たとえば養豚家の家に生まれていれば、同じ子供でももっと冷静に受け止められる。でも普段そういう環境にいない子供に同じ受け止め方を求めるのはちょっときついかも知れない。

ただ、映画では食肉センターに送らないなら三年生に任せるしかないっていう状態だったので、私も確かに、三年生には危ないかなという気はした。ブタが凶暴化するかもしれないしね。
映画の結論は食肉センターだったけど、監督がもっと恣意的であれば、ブタを凶暴化させる道だってあった。それで児童がケガでもすれば、イッキに解決だ。
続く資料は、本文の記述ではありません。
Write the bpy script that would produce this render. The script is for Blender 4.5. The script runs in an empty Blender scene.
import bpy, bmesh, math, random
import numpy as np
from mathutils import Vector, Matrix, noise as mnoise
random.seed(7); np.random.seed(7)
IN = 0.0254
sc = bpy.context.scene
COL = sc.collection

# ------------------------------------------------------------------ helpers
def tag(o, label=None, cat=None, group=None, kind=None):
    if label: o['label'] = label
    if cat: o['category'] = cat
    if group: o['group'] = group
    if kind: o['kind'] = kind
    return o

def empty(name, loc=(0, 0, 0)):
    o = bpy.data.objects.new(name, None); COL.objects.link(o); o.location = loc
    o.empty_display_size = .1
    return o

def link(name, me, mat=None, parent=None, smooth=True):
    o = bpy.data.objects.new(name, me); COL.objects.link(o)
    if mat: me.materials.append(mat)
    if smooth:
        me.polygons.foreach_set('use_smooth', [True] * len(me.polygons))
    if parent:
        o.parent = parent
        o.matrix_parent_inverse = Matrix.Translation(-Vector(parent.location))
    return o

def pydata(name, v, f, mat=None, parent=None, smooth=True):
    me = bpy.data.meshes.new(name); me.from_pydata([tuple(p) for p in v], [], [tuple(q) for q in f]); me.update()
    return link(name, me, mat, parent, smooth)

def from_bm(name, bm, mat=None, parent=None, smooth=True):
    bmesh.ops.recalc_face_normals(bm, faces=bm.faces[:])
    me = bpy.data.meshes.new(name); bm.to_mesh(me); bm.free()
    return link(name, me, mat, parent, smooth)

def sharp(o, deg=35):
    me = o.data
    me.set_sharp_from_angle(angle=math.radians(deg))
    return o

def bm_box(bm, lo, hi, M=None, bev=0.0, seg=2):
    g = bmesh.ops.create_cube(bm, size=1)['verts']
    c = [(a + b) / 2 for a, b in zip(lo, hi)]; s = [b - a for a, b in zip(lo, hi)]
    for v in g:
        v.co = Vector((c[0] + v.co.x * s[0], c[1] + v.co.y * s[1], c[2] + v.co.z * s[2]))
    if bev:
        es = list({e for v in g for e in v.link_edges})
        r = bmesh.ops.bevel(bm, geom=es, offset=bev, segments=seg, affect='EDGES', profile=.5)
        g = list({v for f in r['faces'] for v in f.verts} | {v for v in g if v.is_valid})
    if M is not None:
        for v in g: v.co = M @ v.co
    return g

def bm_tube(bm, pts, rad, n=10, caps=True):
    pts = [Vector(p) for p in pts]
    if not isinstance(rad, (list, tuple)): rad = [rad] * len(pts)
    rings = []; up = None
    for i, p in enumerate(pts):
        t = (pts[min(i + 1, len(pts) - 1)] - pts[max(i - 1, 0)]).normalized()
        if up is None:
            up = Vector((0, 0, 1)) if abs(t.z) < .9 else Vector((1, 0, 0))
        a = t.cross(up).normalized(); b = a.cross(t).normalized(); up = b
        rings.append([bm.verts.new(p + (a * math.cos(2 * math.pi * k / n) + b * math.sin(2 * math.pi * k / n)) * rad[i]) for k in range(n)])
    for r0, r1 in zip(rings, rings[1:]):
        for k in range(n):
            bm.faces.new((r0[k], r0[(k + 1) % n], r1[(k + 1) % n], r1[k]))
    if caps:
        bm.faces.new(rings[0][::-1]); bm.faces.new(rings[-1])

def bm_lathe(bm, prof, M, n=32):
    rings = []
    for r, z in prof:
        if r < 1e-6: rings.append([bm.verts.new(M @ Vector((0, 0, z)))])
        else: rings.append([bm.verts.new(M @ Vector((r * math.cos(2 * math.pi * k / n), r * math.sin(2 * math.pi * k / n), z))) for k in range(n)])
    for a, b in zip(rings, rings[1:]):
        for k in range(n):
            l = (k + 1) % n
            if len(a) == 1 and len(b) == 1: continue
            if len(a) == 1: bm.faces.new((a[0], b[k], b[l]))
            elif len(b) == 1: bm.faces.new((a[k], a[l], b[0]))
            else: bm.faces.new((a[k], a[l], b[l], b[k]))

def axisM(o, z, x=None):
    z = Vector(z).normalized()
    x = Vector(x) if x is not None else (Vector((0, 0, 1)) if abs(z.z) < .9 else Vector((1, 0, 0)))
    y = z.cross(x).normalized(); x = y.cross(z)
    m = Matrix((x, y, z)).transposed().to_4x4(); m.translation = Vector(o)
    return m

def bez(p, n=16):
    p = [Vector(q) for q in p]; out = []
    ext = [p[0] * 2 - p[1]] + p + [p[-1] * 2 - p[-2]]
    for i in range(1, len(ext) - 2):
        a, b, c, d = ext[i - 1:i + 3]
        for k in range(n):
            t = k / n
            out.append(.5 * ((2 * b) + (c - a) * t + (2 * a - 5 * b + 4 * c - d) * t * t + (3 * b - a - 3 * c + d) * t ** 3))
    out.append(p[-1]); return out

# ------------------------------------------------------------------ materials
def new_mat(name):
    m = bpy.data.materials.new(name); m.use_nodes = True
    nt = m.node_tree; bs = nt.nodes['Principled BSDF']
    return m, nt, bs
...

でもそういう展開にしなかった。それは監督が公平を心がけようとしたからだと思う。

一生懸命考えようとする子供達の姿が心に残りました。私は、この問題に、ここまで向き合ったことはないと思う。だから、あの子達は私よりずっとえらい。
すっかり見はまってしまい、妻夫木くんのラブリーフェイスも殆ど目に留まりませんでした。笑
あ、いえ、彼はすごく上手かったですよ。相変わらず。ああいう先生いてくれると嬉しいね。
意外とYahoo映画では評価が低いんですけどね。たぶん、テーマのせいなんじゃないかな。こういうテーマは決して万人受けしないもんね。